Third, traditional BI i.e. insight into how enterprises have performed has figured prominently on CIOs priority. However, for long, the means to achieve this was not straightforward and hence the impact was not noteworthy. Additionally, there were question marks with regard to the cost of implementation, availability of skilled resources and assurance of data quality.
The situation though has changed today. Competitive pressure, control on operational costs, safe guarding bottom lines require insight into business performance and ability to correct the trouble areas. More and more companies are getting into predictive analytics, customer centricity, etc. These cannot be achieved without a robust and scalable BI solution. In a nutshell, businesses and CIOs can't afford to wait.

 

5. How have the early adopters of BI like BFSI and Telcos using BI today?
In the early days of BI usage and adoption, BFSI and Telcos focused more on getting to an enterprise wide single source of truth and attain consistency for operational reports. Today these industries have moved to customer centricity and predictive modeling.
New industries embracing BI on a large scale are retail industry, health care, energy sector.
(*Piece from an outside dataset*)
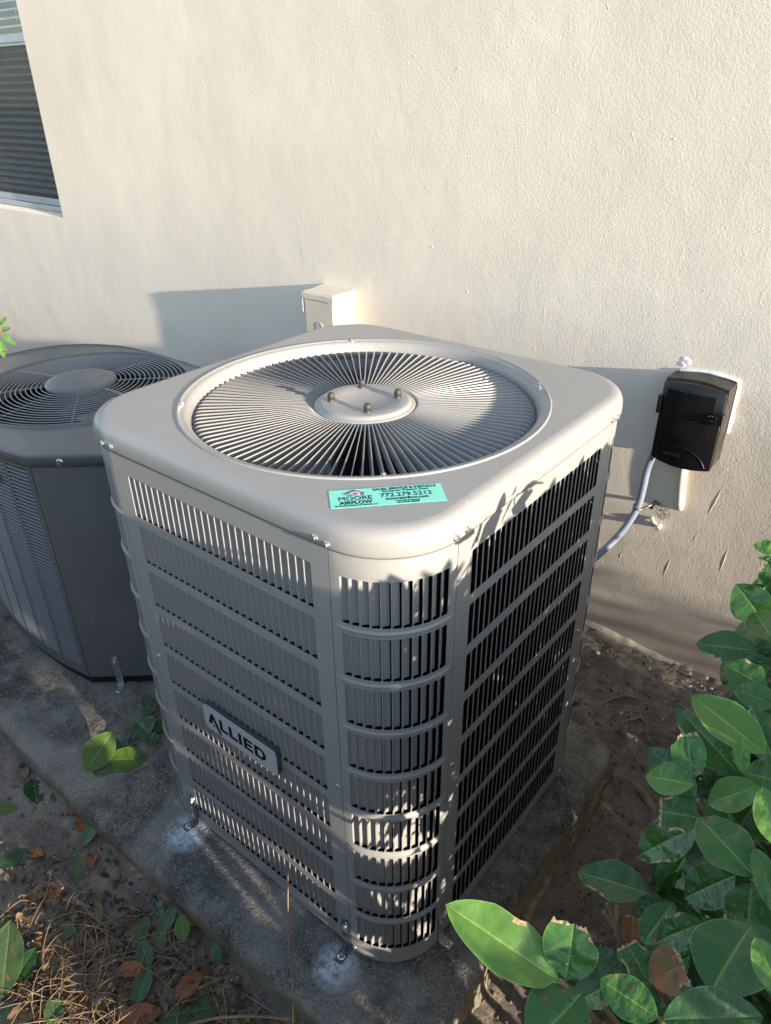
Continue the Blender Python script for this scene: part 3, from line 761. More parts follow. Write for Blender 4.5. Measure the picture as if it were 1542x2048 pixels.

Wherever customer centricity is required, BI provides the distinct advantage.

 

6. What are the various uses that BI solutions are being put to?
Range of BI solutions can be broader; for example, Standard Reporting - Catering to what has happened; ad hoc reporting - catering to how many, how often; What type of queries, query/drill down - catering to find what exactly is the problem; Alerts - what actions are needed; Statistical analysis - what is happening; forecasting/extrapolation - what if these trends continue, predictive modeling - what will happen next; Optimization - what's the best that can happen?
Enterprises have understood the importance of understanding the past performance and reactive analytics; now they want to get into a predictive mode so that they will be able to control key business events real time.

 

7. What is the evolution that has taken place in terms of BI infrastructure?
Data explosion and demand for SOA based enterprise solutions has been challenging the infrastructure requirements. Post 9/11 also resulted in more focus on business continuity. Other aspects like data privacy, security and compliance related requirements are putting more pressure on infrastructure needs.  
The industry is moving towards operational BI where the intention is to make the power of BI available at the ground level as well. SOA is going to play a larger role in making operational BI a reality. At Accenture we are pioneering on SOA concepts and implementations. Going forward, Web Services, ETL, EAI, BPM, EDM all are going to be part of the SOA framework, complex yet well orchestrated solutions to clients. Accenture as part of its Information Management Services focus area is investing heavily in this space. Some of the assets we have created have started giving significant outcomes to our clients.

 

8. When did Accenture start its BI practice?
Accenture started its BI practice 15 years back. Since then, the practice has grown to 10000+ resources worldwide with a focus on robust methodology and best practices. We are currently positioned as leaders in Gartner's Magic Quadrant. We will continue to be on aggressive growth agenda, create more offerings around strategic area like MDM, DM&A, Data enrichment and analytics services, etc. We have a wide range of solution offerings and engagement modes to cater to client's needs.